[Task requirements]
Return the lines exactly as they stand, from the first of the material through the line containing "def onY(x, y, D): d".

[Data block]
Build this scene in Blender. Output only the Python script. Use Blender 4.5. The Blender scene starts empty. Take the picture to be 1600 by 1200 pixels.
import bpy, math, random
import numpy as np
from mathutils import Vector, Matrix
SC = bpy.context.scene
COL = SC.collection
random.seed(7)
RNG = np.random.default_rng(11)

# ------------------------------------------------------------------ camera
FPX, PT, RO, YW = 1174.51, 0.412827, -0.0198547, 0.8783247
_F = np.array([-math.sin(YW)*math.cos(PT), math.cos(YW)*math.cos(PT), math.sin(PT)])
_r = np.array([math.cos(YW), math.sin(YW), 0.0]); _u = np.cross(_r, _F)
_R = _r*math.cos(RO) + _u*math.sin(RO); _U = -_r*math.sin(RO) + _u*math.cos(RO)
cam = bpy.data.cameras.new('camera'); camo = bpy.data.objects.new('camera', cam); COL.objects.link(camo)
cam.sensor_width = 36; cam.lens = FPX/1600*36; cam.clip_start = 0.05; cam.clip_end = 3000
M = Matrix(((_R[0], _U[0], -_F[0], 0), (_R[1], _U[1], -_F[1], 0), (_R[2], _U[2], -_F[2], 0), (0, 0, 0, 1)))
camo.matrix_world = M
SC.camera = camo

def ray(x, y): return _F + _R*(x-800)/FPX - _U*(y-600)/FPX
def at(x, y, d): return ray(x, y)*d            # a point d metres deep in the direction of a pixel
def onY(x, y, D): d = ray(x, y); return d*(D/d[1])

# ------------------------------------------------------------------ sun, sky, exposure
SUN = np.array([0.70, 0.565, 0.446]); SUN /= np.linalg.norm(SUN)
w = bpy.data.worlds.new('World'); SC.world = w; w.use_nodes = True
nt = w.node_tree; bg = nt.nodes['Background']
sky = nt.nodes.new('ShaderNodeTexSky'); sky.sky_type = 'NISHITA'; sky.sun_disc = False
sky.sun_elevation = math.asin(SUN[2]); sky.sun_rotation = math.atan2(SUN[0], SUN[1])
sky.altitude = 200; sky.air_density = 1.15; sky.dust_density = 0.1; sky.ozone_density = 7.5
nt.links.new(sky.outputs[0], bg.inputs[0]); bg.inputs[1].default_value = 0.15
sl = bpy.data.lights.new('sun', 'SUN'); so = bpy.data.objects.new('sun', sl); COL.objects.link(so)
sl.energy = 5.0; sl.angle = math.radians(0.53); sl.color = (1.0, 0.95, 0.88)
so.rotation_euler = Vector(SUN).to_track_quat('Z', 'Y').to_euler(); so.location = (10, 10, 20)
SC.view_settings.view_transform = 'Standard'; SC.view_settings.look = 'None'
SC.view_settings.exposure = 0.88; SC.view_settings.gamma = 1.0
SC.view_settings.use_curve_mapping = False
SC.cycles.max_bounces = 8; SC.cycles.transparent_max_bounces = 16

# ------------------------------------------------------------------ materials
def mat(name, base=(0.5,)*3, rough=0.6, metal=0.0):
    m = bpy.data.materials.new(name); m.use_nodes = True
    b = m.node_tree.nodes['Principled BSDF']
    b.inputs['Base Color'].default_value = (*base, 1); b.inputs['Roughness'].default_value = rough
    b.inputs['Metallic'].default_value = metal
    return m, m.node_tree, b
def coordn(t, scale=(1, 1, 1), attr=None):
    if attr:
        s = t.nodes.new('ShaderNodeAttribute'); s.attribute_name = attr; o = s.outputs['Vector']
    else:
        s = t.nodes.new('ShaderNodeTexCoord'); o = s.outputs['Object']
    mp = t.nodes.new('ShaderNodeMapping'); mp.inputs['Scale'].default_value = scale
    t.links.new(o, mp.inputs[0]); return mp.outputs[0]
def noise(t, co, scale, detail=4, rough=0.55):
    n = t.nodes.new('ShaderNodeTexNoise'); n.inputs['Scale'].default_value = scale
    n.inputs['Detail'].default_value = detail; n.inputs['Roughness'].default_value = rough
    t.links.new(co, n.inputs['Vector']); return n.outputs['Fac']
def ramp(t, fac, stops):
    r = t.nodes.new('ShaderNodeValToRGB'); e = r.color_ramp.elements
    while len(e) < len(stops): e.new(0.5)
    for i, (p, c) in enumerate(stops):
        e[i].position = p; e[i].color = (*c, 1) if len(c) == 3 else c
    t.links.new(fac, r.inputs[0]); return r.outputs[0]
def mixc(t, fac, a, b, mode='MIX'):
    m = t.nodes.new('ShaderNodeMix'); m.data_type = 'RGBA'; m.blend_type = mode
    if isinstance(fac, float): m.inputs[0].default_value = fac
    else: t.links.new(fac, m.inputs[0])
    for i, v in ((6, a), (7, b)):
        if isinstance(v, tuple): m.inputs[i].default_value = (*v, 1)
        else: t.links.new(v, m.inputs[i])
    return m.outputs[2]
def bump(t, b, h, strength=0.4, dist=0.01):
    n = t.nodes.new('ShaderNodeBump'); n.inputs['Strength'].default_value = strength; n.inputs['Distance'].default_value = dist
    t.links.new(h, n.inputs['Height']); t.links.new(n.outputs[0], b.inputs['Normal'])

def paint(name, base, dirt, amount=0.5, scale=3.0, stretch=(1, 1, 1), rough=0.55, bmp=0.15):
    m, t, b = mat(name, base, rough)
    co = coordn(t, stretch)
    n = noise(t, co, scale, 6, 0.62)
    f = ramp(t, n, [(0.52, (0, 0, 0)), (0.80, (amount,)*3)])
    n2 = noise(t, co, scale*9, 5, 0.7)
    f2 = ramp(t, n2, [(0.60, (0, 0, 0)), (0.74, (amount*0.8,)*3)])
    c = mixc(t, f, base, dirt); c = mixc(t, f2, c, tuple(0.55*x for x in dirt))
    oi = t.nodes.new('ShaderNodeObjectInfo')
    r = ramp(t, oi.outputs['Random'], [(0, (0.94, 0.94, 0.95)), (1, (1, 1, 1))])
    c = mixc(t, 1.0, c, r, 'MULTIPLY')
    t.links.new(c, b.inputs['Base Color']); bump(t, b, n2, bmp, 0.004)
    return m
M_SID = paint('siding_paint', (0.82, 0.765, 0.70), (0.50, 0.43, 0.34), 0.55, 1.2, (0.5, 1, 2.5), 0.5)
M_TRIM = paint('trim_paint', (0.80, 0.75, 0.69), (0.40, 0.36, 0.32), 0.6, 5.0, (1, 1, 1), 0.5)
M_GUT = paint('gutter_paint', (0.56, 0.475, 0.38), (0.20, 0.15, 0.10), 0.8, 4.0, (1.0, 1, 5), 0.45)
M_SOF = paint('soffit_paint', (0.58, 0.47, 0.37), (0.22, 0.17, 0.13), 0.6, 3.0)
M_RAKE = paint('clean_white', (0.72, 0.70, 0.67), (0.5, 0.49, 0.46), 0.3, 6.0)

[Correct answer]
Build this scene in Blender. Output only the Python script. Use Blender 4.5. The Blender scene starts empty. Take the picture to be 1600 by 1200 pixels.
import bpy, math, random
import numpy as np
from mathutils import Vector, Matrix
SC = bpy.context.scene
COL = SC.collection
random.seed(7)
RNG = np.random.default_rng(11)

# ------------------------------------------------------------------ camera
FPX, PT, RO, YW = 1174.51, 0.412827, -0.0198547, 0.8783247
_F = np.array([-math.sin(YW)*math.cos(PT), math.cos(YW)*math.cos(PT), math.sin(PT)])
_r = np.array([math.cos(YW), math.sin(YW), 0.0]); _u = np.cross(_r, _F)
_R = _r*math.cos(RO) + _u*math.sin(RO); _U = -_r*math.sin(RO) + _u*math.cos(RO)
cam = bpy.data.cameras.new('camera'); camo = bpy.data.objects.new('camera', cam); COL.objects.link(camo)
cam.sensor_width = 36; cam.lens = FPX/1600*36; cam.clip_start = 0.05; cam.clip_end = 3000
M = Matrix(((_R[0], _U[0], -_F[0], 0), (_R[1], _U[1], -_F[1], 0), (_R[2], _U[2], -_F[2], 0), (0, 0, 0, 1)))
camo.matrix_world = M
SC.camera = camo

def ray(x, y): return _F + _R*(x-800)/FPX - _U*(y-600)/FPX
def at(x, y, d): return ray(x, y)*d            # a point d metres deep in the direction of a pixel
def onY(x, y, D): d = ray(x, y); return d*(D/d[1])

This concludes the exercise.